EXERCISE REQUIREMENTS:
Leaving the pictures aside, transcribe every line below exactly.

SUPPLIED MATERIAL:
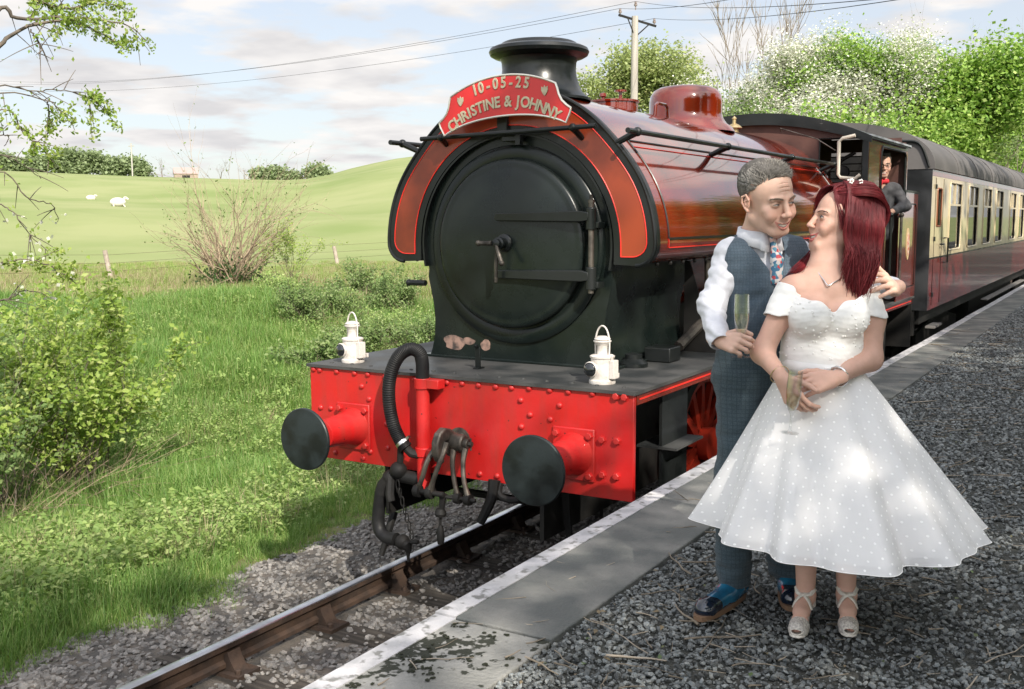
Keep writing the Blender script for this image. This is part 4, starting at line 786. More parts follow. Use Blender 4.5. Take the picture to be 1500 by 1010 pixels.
for yc in (3.0, L_ - 3.0):
    bo = empty('bogie', (0, yc, 0), parent=co)
    for s in (-1, 1):
        m = MB(); m.prism([(-1.9, .55), (-1.5, .42), (1.5, .42), (1.9, .55), (1.9, .8), (.7, .95), (-.7, .95), (-1.9, .8)], *sorted((s * 1.0, s * 1.05)), ax='x'); m.build('bogie_frame', m_dark, bo)
    for dy in (-1.3, 1.3):
        m = MB()
        for s in (-1, 1): m.lathe([(.001, s * .70), (.46, s * .70), (.46, s * .83), (.001, s * .83)], 32, c=(0, dy, .46), ax='x')
        m.tube([(-.7, dy, .46), (.7, dy, .46)], .08, 8); m.build('wheelset', m_dark, bo)
# interior: floor, tables of seats
m = MB(); m.box(-1.3, 1.3, .1, L_ - .1, 1.25, 1.27)
for k in range(9):
    m.box(.55, 1.28, 1.1 + k * 1.86, 1.25 + k * 1.86, 1.27, 2.35); m.box(-1.28, -.55, 1.1 + k * 1.86, 1.25 + k * 1.86, 1.27, 2.35)
m.build('seats', M('seat_cloth', (.10, .04, .03), .9), co)
# ================================================================ people: signed-distance bodies meshed with surface nets
def frame(fwd, up, t, s=1.):
    y = -norm_(np.array(fwd, float)); u_ = np.array(up, float); x = norm_(np.cross(y, u_)); z = np.cross(x, y); return (np.stack([x, y, z], 1), np.array(t, float), s)
def norm_(v): return v / (np.linalg.norm(v) + 1e-12)
ID = (np.eye(3), np.zeros(3), 1.)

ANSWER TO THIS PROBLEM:
Keep writing the Blender script for this image. This is part 4, starting at line 786. More parts follow. Use Blender 4.5. Take the picture to be 1500 by 1010 pixels.
for yc in (3.0, L_ - 3.0):
    bo = empty('bogie', (0, yc, 0), parent=co)
    for s in (-1, 1):
        m = MB(); m.prism([(-1.9, .55), (-1.5, .42), (1.5, .42), (1.9, .55), (1.9, .8), (.7, .95), (-.7, .95), (-1.9, .8)], *sorted((s * 1.0, s * 1.05)), ax='x'); m.build('bogie_frame', m_dark, bo)
    for dy in (-1.3, 1.3):
        m = MB()
        for s in (-1, 1): m.lathe([(.001, s * .70), (.46, s * .70), (.46, s * .83), (.001, s * .83)], 32, c=(0, dy, .46), ax='x')
        m.tube([(-.7, dy, .46), (.7, dy, .46)], .08, 8); m.build('wheelset', m_dark, bo)
# interior: floor, tables of seats
m = MB(); m.box(-1.3, 1.3, .1, L_ - .1, 1.25, 1.27)
for k in range(9):
    m.box(.55, 1.28, 1.1 + k * 1.86, 1.25 + k * 1.86, 1.27, 2.35); m.box(-1.28, -.55, 1.1 + k * 1.86, 1.25 + k * 1.86, 1.27, 2.35)
m.build('seats', M('seat_cloth', (.10, .04, .03), .9), co)
# ================================================================ people: signed-distance bodies meshed with surface nets
def frame(fwd, up, t, s=1.):
    y = -norm_(np.array(fwd, float)); u_ = np.array(up, float); x = norm_(np.cross(y, u_)); z = np.cross(x, y); return (np.stack([x, y, z], 1), np.array(t, float), s)
def norm_(v): return v / (np.linalg.norm(v) + 1e-12)
ID = (np.eye(3), np.zeros(3), 1.)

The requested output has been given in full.